Well, I'd like to see it abolished completely. Be civilised about it. What's the use of hanging a man from the neck? What's it prove? They get satisfaction out of it, the people on the street are against it, the majority against it.

I'm like a lot that believe that we should've advanced beyond that stage.

Oh, well, I think he should be. Definitely.

Yeah why?

Well I reckon it's eye for an eye, tooth for a tooth and because you've gotta stop all these other murders happening around the place.
The legal killing of someone as punishment by the state is referred to in several ways. The formal term is capital punishment. Listen:
What would you like to see happen about the whole question of capital punishment?

Well. I'd like to see it abolished completely.
Ryan was hanged by the neck from a rope and that form of capital punishment is called hanging:
The hanging of Ronald Ryan provoked some of the largest public protests ever seen in Australia.
Another word for capital punishment is execution:
People from all walks of life joined the large and well organised campaign to prevent his execution
And one more name for this is the death penalty:
The protest campaign failed to save Ryan but it ultimately won the larger battle. Governments around Australia considered it too difficult politically to ever resort to the death penalty again.
Now listen to the way the next 2 speakers describe the death penalty:
I think it's a crime to take another man's life legally this way. I mean war is a different thing, but to take it cold-bloodedly, I don't agree with it at all.
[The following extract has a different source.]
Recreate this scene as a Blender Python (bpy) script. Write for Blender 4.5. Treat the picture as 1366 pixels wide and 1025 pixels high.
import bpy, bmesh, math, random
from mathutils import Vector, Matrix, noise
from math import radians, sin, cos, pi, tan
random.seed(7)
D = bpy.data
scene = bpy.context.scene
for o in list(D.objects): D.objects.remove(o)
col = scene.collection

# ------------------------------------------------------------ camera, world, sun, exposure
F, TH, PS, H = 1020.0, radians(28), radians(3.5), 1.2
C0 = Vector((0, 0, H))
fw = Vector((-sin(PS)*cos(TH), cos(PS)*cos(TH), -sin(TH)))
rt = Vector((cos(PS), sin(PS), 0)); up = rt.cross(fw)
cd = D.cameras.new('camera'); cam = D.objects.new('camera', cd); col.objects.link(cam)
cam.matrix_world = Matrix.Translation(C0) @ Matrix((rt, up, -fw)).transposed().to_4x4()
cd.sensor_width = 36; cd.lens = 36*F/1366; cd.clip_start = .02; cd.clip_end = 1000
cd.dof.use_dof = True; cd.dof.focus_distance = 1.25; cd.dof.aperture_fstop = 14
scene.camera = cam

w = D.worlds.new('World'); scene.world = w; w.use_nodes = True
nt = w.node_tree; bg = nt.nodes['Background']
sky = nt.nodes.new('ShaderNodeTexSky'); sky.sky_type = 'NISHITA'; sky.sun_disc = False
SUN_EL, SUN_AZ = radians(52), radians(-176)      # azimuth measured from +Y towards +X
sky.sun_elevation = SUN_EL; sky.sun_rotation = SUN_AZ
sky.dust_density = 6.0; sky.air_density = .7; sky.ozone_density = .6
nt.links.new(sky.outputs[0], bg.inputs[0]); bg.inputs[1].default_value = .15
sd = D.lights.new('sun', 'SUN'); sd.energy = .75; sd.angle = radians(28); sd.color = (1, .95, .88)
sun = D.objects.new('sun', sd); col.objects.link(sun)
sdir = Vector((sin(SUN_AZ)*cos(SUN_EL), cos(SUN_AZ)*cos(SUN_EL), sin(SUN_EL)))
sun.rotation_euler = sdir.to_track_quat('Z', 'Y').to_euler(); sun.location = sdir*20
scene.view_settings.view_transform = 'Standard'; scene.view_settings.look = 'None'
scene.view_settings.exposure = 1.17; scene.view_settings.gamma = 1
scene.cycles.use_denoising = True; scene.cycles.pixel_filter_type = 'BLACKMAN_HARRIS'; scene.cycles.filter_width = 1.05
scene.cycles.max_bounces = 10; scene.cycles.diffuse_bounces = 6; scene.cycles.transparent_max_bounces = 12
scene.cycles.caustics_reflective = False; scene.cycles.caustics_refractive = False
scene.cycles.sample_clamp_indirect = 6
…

But I think when you're hangin' a man you're makin' somebody else do a cold-blooded murder.
They both use versions of the expression 'in cold blood', which refers to killing someone deliberately and without emotion. The first speaker uses the adverb cold-bloodedly:
I think it's a crime to take another man's life legally this way. I mean war is a different thing, but to take it cold-bloodedly , I don't agree with it at all.
The second man uses the adjective cold blooded:
...I think when you're hangin' a man you're makin' somebody else do a cold-blooded murder.
Not everyone was against the hanging. The next speaker says it should be an eye for an eye and a tooth for a tooth, meaning that someone who kills someone should themselves be killed:
Well I reckon it's eye for an eye, tooth for a tooth and because you've gotta stop all these other murders happening around the place.
The word that expresses the idea that capital punishment stops people committing murder is deterrent:
I'm for it. I think Bolte's quite right in sticking to his guns and I don't see why hanging isn't a great deterrent to criminals. If that isn't , I don't know what is.
She says 'Bolte's quite right in sticking to his guns'. Bolte was the state's leader at the time. She means that by "sticking to his guns", he is not going to change his mind about the execution. Listen again:
I'm for it. I think Bolte's quite right in sticking to his guns...
So we've seen that the words for the state killing criminals are capital punishment, the death penalty, execution and, in this case, hanging. Killing in cold blood is killing deliberately and without emotion. The adverb is cold bloodedly and the adjective is cold blooded. An eye for an eye and a tooth for a tooth means that killers should be killed, a deterrent is something that stops people from doing something and sticking to your guns is not changing your opinion. We'll finish with the passionate opinions of an opponent of capital punishment who is also sticking to her guns:
You can't ignore the opinions of the representatives of all the major churches. You can't ignore the opinions of other parliamentarians. You can't ignore the opinions of prison education officers. You can't ignore the opinions of parole officers. You can't ignore the opinions of social workers. You can't ignore the opinions of university teachers. You can't ignore the opinions of the ordinary person in the street.

What about the worker!

Because public opinion has changed so much.

However, the execution went ahead in spite of public opinion.